■ **Task statement**: Word for word, restate the lines from the start of the data below through the line containing "M_edge, wle, .001)".

++++ Given information ++++

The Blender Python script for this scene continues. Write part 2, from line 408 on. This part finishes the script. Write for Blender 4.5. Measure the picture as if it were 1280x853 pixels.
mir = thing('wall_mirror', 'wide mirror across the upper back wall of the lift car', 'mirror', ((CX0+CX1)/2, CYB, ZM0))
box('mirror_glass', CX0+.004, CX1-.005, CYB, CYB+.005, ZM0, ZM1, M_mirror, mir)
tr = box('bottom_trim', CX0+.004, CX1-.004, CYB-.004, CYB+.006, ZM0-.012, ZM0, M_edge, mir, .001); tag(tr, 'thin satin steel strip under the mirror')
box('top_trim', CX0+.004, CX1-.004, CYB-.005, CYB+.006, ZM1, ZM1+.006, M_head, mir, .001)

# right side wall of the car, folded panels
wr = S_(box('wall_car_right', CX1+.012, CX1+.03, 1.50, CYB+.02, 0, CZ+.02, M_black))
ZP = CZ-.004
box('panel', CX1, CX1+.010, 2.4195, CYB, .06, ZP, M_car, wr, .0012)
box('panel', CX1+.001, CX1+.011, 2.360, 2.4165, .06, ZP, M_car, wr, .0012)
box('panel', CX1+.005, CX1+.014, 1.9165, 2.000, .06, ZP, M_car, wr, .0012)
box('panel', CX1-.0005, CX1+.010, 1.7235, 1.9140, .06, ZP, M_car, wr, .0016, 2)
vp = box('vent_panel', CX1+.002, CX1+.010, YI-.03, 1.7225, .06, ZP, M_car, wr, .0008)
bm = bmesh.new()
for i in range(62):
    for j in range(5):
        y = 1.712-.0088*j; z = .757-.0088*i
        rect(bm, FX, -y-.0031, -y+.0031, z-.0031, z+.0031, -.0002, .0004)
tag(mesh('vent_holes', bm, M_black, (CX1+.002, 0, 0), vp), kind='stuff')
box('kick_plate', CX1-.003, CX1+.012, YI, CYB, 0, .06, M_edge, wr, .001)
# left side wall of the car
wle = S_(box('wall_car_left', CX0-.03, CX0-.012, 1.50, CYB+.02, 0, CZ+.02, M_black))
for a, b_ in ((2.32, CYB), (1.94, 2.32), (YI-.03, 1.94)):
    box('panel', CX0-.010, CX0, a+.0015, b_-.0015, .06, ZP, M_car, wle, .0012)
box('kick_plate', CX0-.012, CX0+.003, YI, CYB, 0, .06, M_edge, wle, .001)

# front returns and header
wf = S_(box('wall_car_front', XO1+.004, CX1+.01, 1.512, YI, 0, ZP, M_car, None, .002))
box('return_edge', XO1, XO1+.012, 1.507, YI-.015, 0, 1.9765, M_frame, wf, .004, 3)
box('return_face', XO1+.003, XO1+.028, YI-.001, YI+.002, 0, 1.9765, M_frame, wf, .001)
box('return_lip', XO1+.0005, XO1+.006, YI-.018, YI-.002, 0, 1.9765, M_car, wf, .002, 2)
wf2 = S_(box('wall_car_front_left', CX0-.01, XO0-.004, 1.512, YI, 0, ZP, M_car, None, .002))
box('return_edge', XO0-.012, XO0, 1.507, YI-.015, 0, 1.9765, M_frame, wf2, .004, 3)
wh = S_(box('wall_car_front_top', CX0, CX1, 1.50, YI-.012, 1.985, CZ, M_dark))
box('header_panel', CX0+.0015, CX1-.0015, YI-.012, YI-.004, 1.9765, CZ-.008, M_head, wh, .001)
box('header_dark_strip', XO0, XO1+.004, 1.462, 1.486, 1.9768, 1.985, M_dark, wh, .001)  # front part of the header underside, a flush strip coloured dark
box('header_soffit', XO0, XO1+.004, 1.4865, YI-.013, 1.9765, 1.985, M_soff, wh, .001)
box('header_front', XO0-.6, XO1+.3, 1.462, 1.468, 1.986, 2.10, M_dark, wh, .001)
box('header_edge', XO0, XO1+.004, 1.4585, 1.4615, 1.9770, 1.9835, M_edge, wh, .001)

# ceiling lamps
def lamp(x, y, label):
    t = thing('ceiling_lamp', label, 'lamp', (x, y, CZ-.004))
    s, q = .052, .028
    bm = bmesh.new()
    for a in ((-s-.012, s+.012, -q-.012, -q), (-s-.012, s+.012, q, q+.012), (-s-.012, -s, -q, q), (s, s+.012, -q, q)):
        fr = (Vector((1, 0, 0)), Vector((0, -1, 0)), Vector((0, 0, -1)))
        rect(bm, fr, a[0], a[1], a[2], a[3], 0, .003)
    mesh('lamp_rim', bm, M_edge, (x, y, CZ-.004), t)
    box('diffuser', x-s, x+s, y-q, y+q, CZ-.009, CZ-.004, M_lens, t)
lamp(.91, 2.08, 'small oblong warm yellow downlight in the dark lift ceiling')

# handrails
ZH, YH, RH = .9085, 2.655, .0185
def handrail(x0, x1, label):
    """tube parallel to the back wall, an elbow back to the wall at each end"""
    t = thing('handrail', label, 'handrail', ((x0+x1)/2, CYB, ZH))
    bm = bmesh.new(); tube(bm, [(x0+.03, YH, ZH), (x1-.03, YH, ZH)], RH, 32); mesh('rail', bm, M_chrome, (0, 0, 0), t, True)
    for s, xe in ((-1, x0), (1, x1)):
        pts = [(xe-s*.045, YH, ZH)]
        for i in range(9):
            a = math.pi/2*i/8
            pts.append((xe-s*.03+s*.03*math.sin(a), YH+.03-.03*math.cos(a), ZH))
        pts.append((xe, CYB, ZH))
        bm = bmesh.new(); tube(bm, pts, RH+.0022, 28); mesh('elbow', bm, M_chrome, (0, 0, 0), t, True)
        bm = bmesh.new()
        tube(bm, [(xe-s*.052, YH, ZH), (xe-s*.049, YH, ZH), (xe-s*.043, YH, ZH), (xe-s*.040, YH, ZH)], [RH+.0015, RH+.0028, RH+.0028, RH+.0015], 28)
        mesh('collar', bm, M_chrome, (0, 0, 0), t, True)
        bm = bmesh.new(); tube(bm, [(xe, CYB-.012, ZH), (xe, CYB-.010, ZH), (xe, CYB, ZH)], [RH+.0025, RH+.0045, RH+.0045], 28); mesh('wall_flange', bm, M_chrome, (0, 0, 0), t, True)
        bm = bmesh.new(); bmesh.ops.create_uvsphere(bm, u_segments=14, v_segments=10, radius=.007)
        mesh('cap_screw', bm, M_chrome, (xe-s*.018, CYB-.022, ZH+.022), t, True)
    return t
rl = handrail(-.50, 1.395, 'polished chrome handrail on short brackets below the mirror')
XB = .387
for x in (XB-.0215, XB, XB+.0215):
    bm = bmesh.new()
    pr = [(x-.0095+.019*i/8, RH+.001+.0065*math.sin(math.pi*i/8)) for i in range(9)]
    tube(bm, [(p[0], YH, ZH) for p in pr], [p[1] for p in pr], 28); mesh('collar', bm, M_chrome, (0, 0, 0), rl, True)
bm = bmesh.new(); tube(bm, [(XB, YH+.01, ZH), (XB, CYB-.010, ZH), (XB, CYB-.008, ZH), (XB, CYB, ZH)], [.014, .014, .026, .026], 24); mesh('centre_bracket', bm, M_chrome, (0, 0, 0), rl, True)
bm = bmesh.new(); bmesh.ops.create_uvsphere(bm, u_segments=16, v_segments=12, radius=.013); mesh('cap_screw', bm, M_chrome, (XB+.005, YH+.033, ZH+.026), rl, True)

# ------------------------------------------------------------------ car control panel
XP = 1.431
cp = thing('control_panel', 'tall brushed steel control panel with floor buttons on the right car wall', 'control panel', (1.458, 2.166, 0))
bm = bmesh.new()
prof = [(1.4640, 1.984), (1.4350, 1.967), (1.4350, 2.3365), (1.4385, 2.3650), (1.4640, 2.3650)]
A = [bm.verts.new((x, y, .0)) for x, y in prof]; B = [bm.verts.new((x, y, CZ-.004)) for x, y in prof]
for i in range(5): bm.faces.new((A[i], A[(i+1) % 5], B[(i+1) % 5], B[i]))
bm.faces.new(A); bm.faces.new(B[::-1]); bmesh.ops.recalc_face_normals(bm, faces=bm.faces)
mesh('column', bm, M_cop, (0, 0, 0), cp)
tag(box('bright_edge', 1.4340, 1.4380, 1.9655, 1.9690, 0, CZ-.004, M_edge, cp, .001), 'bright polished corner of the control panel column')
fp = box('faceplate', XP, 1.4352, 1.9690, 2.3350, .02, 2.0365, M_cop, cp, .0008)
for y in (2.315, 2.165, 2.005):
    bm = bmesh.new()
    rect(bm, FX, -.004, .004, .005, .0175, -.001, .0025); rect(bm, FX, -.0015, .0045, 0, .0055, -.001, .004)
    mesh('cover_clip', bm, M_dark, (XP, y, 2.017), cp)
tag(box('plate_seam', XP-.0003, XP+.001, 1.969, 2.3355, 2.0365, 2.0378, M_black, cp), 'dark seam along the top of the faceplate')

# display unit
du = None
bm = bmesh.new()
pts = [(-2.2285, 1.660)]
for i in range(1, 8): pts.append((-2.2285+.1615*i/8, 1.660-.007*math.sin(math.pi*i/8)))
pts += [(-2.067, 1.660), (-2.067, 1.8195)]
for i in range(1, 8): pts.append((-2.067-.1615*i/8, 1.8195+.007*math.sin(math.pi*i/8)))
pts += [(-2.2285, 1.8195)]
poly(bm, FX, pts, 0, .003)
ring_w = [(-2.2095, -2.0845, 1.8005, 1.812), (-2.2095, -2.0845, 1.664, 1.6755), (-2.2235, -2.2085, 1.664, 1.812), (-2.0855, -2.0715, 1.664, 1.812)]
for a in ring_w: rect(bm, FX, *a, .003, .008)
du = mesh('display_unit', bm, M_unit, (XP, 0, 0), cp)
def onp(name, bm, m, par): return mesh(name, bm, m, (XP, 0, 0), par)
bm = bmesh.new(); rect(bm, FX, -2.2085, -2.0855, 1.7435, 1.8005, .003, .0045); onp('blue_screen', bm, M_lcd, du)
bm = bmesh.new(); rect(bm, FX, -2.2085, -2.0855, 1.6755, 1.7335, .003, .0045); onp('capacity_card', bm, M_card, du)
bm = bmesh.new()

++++

■ **Solution for this exercise**:
The Blender Python script for this scene continues. Write part 2, from line 408 on. This part finishes the script. Write for Blender 4.5. Measure the picture as if it were 1280x853 pixels.
mir = thing('wall_mirror', 'wide mirror across the upper back wall of the lift car', 'mirror', ((CX0+CX1)/2, CYB, ZM0))
box('mirror_glass', CX0+.004, CX1-.005, CYB, CYB+.005, ZM0, ZM1, M_mirror, mir)
tr = box('bottom_trim', CX0+.004, CX1-.004, CYB-.004, CYB+.006, ZM0-.012, ZM0, M_edge, mir, .001); tag(tr, 'thin satin steel strip under the mirror')
box('top_trim', CX0+.004, CX1-.004, CYB-.005, CYB+.006, ZM1, ZM1+.006, M_head, mir, .001)

# right side wall of the car, folded panels
wr = S_(box('wall_car_right', CX1+.012, CX1+.03, 1.50, CYB+.02, 0, CZ+.02, M_black))
ZP = CZ-.004
box('panel', CX1, CX1+.010, 2.4195, CYB, .06, ZP, M_car, wr, .0012)
box('panel', CX1+.001, CX1+.011, 2.360, 2.4165, .06, ZP, M_car, wr, .0012)
box('panel', CX1+.005, CX1+.014, 1.9165, 2.000, .06, ZP, M_car, wr, .0012)
box('panel', CX1-.0005, CX1+.010, 1.7235, 1.9140, .06, ZP, M_car, wr, .0016, 2)
vp = box('vent_panel', CX1+.002, CX1+.010, YI-.03, 1.7225, .06, ZP, M_car, wr, .0008)
bm = bmesh.new()
for i in range(62):
    for j in range(5):
        y = 1.712-.0088*j; z = .757-.0088*i
        rect(bm, FX, -y-.0031, -y+.0031, z-.0031, z+.0031, -.0002, .0004)
tag(mesh('vent_holes', bm, M_black, (CX1+.002, 0, 0), vp), kind='stuff')
box('kick_plate', CX1-.003, CX1+.012, YI, CYB, 0, .06, M_edge, wr, .001)
# left side wall of the car
wle = S_(box('wall_car_left', CX0-.03, CX0-.012, 1.50, CYB+.02, 0, CZ+.02, M_black))
for a, b_ in ((2.32, CYB), (1.94, 2.32), (YI-.03, 1.94)):
    box('panel', CX0-.010, CX0, a+.0015, b_-.0015, .06, ZP, M_car, wle, .0012)
box('kick_plate', CX0-.012, CX0+.003, YI, CYB, 0, .06, M_edge, wle, .001)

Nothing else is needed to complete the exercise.